Characterization of aluminium matrix compositesreinforced by Al–Cu–Fe-Cr quasicrystalline particles

Abstract

The Al63Cu25Fe9Cr3 quasicrystalline was prepared by conventional casting method. The microstructures and phase composition of Al63Cu25Fe12 quasi-crystalline and Al65Cu20Fe10Cr5 phases were characterized by XRD and SEM. Aluminium based composites was fabricated by using the Al63Cu25Fe9Cr3 quasicrystalline particles as the reinforcing phase and ZL101 as matrix with mechanical stirring. The effects of quasicrystals content, on the microstructure and mechanical properties of the obtained composite, were investigated.
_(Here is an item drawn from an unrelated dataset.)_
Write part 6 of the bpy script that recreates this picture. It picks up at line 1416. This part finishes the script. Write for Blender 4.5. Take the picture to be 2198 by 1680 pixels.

The results show that the as-cast quasicrystalline material is composed of d-phase(Al65Cu20Fe10Cr5), I-phase(Al63Cu25Fe12), λ-Al3Fe, β-AlFe3 and a small amount of η-AlCu, θ-Al2Cu phases. After heat treatment, the quasicrystalline intermediate alloy composition tends to quasicrystal phase. In the composite material, the diffusion between the quasicrystalline and the matrix alloy caused the decomposition of the structure of quasicrystalline phase. With the increase of quasicrystalline content, the tensile strength of the composites increases. However, addition of the Cr element changes the acicular β-Fe(Al80-85Fe6-9Si10-15) phase into a man-like or bone-like α-Fe(Al80-85Fe4-8Si6-8Cr3-5) phase which increases the elongation of the composite. The best comprehensive mechanical properties corresponded to the 7 wt% quasicrystalline particles. Strengthening mechanism of quasicrystal reinforced aluminum matrix composites, a model that model considers the dislocation strengthening mechanism and the effect of load transfers mechanism on the tensile strength of composites. This theory calculates the tensile strength of quasicrystalline reinforced aluminum matrix composites and verifies the effectiveness of the model through experiments.